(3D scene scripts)
....
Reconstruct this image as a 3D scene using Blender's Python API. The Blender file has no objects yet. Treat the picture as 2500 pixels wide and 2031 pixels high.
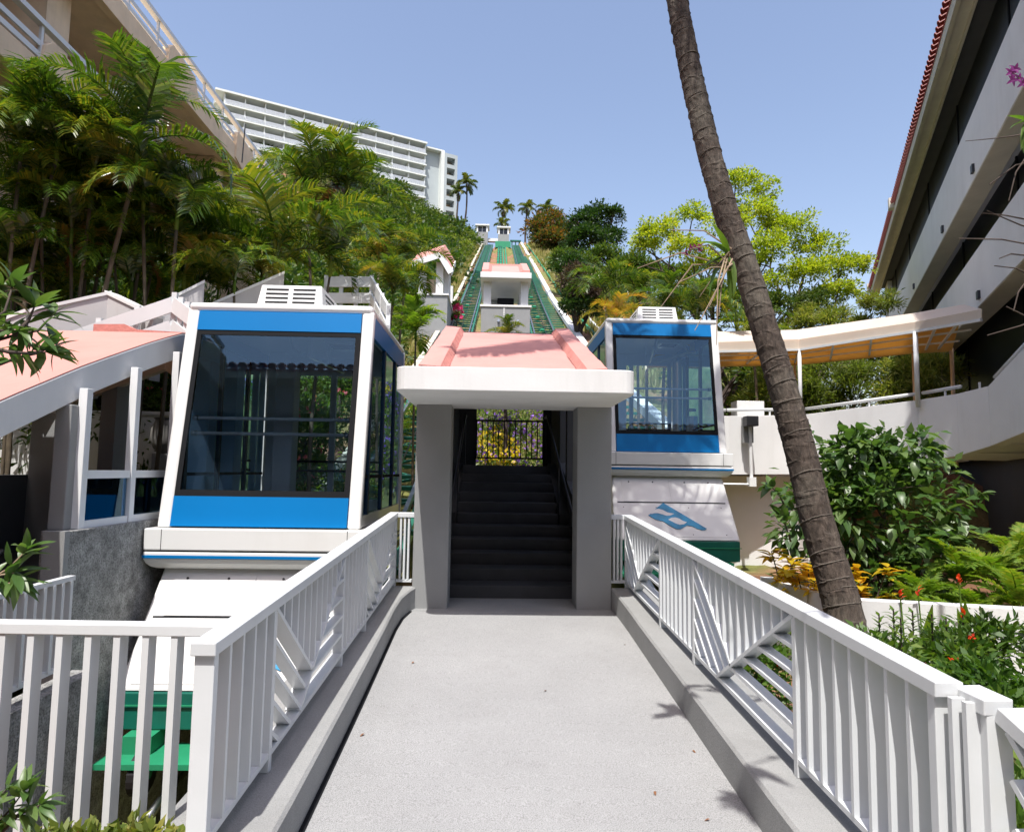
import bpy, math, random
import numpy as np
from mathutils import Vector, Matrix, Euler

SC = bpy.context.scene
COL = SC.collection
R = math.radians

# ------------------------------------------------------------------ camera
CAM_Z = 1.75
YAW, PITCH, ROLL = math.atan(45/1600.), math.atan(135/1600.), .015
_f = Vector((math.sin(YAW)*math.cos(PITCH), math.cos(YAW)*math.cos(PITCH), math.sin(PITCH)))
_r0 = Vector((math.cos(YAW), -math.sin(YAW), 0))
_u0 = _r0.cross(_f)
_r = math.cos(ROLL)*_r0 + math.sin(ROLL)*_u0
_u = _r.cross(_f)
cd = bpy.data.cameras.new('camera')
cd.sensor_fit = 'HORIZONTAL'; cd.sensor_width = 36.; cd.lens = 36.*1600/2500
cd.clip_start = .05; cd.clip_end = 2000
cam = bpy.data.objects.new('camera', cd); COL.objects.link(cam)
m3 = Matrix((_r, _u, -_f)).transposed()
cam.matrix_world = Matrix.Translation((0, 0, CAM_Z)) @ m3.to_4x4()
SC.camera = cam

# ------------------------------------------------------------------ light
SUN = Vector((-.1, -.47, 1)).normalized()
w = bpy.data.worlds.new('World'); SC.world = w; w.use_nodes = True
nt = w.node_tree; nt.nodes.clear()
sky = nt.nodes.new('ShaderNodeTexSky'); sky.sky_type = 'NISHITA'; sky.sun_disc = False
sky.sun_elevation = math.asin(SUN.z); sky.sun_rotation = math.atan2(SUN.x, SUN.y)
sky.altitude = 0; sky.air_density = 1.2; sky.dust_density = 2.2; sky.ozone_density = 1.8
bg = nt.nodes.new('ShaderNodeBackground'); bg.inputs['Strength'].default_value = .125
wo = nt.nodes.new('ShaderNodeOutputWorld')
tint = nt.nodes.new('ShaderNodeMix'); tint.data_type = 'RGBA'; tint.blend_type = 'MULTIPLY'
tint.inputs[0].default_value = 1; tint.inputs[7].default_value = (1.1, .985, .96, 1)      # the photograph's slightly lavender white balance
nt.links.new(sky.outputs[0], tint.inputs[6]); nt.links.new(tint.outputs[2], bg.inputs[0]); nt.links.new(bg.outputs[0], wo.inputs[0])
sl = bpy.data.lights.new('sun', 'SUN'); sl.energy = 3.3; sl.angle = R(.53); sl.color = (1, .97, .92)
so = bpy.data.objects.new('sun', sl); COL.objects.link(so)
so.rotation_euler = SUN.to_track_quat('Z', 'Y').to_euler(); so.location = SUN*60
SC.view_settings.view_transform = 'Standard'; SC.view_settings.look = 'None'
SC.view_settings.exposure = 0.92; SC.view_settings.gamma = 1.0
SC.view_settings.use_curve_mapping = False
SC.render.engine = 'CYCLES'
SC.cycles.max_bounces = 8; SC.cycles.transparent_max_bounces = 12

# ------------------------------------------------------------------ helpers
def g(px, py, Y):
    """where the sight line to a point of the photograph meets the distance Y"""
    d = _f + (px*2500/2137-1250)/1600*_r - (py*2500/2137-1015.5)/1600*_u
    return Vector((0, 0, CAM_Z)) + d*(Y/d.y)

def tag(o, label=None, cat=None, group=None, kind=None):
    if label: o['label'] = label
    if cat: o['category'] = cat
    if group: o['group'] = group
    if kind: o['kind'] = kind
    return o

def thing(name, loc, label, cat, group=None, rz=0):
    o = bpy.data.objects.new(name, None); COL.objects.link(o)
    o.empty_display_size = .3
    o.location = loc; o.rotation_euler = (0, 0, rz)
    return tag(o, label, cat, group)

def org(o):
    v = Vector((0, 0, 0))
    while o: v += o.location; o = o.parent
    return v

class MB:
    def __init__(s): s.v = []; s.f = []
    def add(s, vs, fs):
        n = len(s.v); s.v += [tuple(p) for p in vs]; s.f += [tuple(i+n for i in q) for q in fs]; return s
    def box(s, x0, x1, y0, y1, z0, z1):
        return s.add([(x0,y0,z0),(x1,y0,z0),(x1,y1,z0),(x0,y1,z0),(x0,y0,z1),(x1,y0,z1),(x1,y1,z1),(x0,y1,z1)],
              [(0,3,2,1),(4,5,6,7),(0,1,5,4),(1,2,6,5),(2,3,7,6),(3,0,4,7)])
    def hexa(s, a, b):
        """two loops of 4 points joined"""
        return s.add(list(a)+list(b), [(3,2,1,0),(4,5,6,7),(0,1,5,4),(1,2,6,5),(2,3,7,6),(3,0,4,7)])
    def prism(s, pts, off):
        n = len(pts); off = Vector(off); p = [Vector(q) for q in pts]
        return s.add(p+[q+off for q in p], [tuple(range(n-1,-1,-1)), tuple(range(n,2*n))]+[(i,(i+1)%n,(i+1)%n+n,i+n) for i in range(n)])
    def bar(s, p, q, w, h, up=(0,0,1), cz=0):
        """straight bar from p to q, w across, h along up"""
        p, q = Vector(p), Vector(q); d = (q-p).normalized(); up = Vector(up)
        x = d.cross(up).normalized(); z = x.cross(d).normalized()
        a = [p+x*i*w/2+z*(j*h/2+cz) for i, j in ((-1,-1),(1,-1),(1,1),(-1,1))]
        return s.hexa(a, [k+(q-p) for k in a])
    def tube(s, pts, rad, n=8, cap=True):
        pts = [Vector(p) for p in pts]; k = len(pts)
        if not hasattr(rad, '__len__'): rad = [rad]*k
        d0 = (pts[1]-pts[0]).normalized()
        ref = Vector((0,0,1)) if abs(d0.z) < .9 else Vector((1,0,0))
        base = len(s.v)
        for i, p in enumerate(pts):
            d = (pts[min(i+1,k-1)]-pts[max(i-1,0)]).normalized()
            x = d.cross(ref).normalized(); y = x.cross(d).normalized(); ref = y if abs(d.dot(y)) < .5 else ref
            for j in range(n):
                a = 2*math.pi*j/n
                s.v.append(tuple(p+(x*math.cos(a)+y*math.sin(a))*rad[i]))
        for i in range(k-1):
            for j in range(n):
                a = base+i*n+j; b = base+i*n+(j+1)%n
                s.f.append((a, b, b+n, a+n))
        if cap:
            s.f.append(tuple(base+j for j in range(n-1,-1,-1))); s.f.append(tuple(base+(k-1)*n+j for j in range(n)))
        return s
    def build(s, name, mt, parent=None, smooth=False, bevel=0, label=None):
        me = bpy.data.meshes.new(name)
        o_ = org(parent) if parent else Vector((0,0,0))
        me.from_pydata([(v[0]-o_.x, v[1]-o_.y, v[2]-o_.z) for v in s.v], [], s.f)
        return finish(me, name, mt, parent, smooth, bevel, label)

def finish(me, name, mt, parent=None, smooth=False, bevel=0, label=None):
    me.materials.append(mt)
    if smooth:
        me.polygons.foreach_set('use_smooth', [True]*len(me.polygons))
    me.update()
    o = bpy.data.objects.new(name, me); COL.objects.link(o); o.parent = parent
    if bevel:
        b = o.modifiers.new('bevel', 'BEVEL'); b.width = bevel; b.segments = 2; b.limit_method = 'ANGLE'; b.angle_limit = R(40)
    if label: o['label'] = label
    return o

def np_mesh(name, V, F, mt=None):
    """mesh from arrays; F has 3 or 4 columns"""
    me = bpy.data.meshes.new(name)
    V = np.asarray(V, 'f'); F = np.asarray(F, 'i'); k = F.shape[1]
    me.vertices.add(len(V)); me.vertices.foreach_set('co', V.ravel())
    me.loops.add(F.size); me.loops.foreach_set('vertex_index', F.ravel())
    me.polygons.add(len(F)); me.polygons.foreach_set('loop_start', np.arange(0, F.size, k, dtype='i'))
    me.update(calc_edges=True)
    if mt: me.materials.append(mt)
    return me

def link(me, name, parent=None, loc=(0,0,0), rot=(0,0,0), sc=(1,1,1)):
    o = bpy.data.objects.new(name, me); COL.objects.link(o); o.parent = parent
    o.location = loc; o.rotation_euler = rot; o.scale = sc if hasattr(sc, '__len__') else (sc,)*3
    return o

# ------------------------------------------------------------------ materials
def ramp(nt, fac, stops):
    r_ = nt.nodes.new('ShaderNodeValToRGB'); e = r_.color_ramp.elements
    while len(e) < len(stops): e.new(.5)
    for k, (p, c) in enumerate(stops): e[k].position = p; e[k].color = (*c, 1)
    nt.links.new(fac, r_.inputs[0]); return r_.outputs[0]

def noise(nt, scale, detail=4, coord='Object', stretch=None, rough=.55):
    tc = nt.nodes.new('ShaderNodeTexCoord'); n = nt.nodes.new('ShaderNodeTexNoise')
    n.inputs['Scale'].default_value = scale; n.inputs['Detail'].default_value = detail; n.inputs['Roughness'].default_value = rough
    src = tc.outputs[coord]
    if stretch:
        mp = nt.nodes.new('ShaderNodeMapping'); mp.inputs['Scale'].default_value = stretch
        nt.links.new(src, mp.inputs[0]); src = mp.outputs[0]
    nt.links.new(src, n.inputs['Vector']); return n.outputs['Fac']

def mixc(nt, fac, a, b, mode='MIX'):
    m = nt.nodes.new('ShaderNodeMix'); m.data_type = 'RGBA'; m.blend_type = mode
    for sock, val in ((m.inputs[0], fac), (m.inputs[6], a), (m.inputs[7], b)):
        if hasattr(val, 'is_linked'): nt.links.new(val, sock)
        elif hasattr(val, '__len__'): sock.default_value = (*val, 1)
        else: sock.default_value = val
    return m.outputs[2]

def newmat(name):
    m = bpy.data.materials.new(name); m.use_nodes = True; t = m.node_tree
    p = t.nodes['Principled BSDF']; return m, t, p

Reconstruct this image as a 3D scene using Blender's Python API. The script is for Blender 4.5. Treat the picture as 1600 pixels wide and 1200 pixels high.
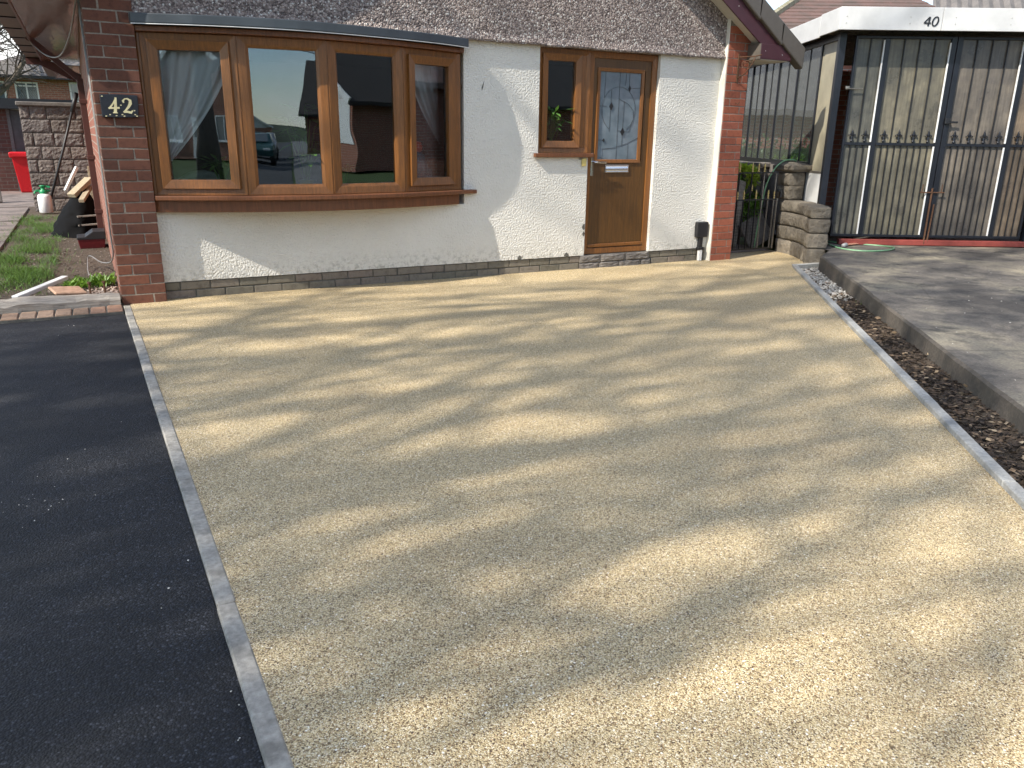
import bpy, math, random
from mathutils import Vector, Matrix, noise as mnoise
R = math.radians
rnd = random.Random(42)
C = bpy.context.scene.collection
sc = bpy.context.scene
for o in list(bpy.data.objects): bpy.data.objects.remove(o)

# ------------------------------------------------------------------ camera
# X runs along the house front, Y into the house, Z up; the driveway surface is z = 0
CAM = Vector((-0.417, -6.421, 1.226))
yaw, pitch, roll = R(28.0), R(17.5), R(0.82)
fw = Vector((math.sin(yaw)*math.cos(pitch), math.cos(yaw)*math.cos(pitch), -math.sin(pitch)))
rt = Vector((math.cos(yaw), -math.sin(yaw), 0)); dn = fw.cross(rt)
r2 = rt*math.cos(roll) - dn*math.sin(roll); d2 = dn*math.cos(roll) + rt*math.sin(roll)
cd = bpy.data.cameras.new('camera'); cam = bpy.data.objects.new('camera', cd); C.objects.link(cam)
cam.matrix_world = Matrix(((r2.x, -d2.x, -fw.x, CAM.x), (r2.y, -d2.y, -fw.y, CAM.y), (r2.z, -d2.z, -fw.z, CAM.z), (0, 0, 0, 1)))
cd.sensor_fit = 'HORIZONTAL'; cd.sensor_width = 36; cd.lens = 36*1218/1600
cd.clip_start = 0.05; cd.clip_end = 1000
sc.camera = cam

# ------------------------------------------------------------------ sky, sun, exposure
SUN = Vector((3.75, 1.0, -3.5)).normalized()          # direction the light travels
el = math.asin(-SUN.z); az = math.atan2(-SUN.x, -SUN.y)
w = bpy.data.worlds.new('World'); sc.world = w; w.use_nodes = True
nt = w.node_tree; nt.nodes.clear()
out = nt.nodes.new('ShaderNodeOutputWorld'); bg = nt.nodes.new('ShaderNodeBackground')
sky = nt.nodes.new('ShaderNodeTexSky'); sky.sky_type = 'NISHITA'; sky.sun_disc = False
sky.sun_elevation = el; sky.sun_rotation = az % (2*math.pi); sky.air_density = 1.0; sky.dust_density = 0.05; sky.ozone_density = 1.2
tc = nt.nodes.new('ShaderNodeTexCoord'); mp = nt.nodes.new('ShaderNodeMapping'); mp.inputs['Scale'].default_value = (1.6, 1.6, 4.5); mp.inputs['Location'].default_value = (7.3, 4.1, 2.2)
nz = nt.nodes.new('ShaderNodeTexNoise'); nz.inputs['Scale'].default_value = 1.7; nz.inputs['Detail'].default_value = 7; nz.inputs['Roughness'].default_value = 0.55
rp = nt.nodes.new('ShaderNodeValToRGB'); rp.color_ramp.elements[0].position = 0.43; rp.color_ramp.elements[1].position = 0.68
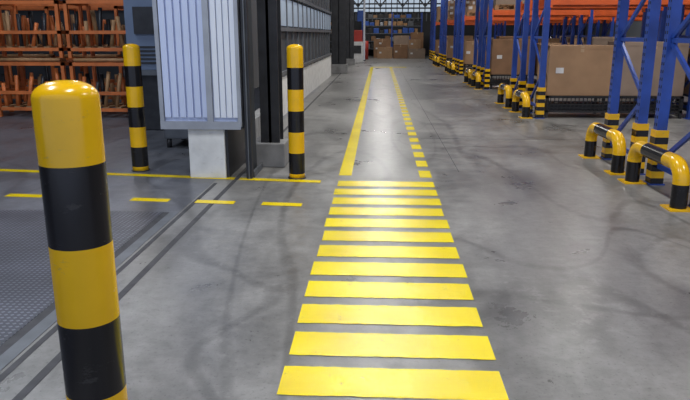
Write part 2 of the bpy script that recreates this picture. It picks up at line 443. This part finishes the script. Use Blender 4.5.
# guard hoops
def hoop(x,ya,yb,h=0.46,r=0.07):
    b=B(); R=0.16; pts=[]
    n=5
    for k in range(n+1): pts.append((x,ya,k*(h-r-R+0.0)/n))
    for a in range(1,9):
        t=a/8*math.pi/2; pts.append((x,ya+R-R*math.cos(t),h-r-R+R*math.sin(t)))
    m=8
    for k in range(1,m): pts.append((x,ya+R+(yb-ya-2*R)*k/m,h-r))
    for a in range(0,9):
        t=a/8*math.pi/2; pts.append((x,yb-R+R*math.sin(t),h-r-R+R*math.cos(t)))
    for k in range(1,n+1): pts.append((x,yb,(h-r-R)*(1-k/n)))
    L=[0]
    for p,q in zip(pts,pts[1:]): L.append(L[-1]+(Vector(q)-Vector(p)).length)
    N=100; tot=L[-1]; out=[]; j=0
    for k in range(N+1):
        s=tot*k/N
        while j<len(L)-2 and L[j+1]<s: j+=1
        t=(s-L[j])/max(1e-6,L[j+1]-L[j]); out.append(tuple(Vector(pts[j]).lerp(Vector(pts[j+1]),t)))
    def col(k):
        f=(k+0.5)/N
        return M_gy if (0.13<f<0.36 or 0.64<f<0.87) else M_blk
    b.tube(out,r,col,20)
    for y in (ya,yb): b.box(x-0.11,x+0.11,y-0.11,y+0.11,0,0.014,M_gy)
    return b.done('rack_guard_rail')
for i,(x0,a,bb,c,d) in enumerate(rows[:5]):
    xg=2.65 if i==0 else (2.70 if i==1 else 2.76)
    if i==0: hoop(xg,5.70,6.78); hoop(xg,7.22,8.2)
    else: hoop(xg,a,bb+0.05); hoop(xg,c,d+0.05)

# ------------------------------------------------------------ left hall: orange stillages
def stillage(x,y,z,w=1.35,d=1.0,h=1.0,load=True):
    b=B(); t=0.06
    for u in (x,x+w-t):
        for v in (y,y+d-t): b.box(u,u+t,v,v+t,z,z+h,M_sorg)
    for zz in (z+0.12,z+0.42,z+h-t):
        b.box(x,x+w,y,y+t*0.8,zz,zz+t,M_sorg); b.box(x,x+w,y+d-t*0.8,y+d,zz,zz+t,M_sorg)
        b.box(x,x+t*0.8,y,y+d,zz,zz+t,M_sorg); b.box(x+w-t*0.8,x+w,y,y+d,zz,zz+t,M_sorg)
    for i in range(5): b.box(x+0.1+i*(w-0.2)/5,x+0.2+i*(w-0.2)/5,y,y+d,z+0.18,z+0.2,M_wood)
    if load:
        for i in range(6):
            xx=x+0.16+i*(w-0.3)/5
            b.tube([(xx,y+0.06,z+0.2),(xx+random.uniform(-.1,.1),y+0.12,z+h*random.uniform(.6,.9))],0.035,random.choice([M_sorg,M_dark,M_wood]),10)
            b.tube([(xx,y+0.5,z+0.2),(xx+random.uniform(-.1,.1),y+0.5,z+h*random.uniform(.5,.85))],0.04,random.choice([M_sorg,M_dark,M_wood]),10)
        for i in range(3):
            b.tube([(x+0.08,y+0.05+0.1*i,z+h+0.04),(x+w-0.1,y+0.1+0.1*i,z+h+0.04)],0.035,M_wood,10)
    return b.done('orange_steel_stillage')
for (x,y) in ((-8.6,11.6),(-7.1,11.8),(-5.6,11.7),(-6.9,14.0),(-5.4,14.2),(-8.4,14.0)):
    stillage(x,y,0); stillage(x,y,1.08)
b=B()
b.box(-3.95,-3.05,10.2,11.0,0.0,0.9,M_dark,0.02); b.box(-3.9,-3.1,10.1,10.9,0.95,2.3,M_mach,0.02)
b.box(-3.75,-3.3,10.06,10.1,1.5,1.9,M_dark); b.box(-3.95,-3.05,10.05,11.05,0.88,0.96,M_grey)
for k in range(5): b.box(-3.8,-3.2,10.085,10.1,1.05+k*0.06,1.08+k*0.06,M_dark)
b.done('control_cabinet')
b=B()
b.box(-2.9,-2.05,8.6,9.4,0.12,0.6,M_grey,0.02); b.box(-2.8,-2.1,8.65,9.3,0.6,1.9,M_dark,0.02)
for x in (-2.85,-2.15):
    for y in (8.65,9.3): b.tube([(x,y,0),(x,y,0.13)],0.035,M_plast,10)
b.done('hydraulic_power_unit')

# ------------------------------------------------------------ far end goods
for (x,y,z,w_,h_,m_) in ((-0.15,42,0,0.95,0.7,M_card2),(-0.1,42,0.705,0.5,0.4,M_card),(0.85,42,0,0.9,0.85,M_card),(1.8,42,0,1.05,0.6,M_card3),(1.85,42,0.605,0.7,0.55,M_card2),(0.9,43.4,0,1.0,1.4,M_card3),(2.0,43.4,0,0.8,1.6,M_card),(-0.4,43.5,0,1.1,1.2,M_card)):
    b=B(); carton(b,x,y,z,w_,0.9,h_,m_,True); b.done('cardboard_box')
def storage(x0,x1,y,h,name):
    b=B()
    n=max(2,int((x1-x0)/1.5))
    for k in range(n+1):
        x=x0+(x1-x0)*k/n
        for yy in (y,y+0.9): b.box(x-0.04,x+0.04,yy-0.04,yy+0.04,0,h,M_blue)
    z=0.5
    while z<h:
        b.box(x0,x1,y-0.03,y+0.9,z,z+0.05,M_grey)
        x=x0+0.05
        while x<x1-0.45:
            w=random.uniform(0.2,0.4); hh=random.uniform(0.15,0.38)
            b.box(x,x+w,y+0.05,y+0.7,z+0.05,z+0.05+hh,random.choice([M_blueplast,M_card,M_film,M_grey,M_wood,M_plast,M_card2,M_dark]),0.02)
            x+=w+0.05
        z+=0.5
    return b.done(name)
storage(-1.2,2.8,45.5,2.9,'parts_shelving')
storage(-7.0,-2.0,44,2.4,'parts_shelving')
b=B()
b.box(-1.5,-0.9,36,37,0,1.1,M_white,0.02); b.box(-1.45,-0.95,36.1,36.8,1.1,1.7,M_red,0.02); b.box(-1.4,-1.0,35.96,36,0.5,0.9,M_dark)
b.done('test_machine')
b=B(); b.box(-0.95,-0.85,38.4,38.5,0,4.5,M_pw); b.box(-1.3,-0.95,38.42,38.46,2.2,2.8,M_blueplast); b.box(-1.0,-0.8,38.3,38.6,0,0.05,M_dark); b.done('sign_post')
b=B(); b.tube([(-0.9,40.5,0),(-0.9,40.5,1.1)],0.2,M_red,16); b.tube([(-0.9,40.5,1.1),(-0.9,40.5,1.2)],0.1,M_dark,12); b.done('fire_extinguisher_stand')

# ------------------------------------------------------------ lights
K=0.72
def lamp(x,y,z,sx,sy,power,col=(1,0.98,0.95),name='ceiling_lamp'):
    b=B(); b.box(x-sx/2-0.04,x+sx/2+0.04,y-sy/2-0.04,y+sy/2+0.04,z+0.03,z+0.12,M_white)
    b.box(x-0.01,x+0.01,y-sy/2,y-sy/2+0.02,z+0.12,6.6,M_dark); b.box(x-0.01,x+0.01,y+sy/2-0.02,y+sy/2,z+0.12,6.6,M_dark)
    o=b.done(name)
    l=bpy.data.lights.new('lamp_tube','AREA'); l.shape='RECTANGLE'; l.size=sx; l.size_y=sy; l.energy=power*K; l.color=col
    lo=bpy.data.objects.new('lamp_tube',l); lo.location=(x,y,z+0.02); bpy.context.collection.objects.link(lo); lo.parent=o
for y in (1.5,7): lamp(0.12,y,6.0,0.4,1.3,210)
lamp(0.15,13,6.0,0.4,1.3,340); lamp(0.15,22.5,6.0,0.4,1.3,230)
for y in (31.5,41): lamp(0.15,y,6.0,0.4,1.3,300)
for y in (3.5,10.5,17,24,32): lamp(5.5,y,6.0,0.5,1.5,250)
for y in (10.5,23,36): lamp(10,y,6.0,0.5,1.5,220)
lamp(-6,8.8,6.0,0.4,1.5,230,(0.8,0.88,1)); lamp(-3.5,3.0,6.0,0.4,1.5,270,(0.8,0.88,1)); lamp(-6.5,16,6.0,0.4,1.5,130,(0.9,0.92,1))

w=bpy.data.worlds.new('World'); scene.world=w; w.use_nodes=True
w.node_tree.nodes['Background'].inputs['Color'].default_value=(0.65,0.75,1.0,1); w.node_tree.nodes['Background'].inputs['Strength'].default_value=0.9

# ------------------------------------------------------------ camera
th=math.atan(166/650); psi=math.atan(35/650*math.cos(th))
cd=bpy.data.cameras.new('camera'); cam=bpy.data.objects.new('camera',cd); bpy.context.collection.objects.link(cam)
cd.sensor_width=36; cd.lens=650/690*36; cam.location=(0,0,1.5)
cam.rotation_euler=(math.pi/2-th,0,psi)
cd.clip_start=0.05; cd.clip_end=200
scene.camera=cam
....
▸ PROBLEM REQUIREMENTS:
Print exactly the lines above from the one with "Write part 2" to the one with "else: hoop(xg,a,bb+0.05); hoop(xg,c,d+0.05)", including both.

▸ RESPONSE TO THIS EXERCISE:
Write part 2 of the bpy script that recreates this picture. It picks up at line 443. This part finishes the script. Use Blender 4.5.
# guard hoops
def hoop(x,ya,yb,h=0.46,r=0.07):
    b=B(); R=0.16; pts=[]
    n=5
    for k in range(n+1): pts.append((x,ya,k*(h-r-R+0.0)/n))
    for a in range(1,9):
        t=a/8*math.pi/2; pts.append((x,ya+R-R*math.cos(t),h-r-R+R*math.sin(t)))
    m=8
    for k in range(1,m): pts.append((x,ya+R+(yb-ya-2*R)*k/m,h-r))
    for a in range(0,9):
        t=a/8*math.pi/2; pts.append((x,yb-R+R*math.sin(t),h-r-R+R*math.cos(t)))
    for k in range(1,n+1): pts.append((x,yb,(h-r-R)*(1-k/n)))
    L=[0]
    for p,q in zip(pts,pts[1:]): L.append(L[-1]+(Vector(q)-Vector(p)).length)
    N=100; tot=L[-1]; out=[]; j=0
    for k in range(N+1):
        s=tot*k/N
        while j<len(L)-2 and L[j+1]<s: j+=1
        t=(s-L[j])/max(1e-6,L[j+1]-L[j]); out.append(tuple(Vector(pts[j]).lerp(Vector(pts[j+1]),t)))
    def col(k):
        f=(k+0.5)/N
        return M_gy if (0.13<f<0.36 or 0.64<f<0.87) else M_blk
    b.tube(out,r,col,20)
    for y in (ya,yb): b.box(x-0.11,x+0.11,y-0.11,y+0.11,0,0.014,M_gy)
    return b.done('rack_guard_rail')
for i,(x0,a,bb,c,d) in enumerate(rows[:5]):
    xg=2.65 if i==0 else (2.70 if i==1 else 2.76)
    if i==0: hoop(xg,5.70,6.78); hoop(xg,7.22,8.2)
    else: hoop(xg,a,bb+0.05); hoop(xg,c,d+0.05)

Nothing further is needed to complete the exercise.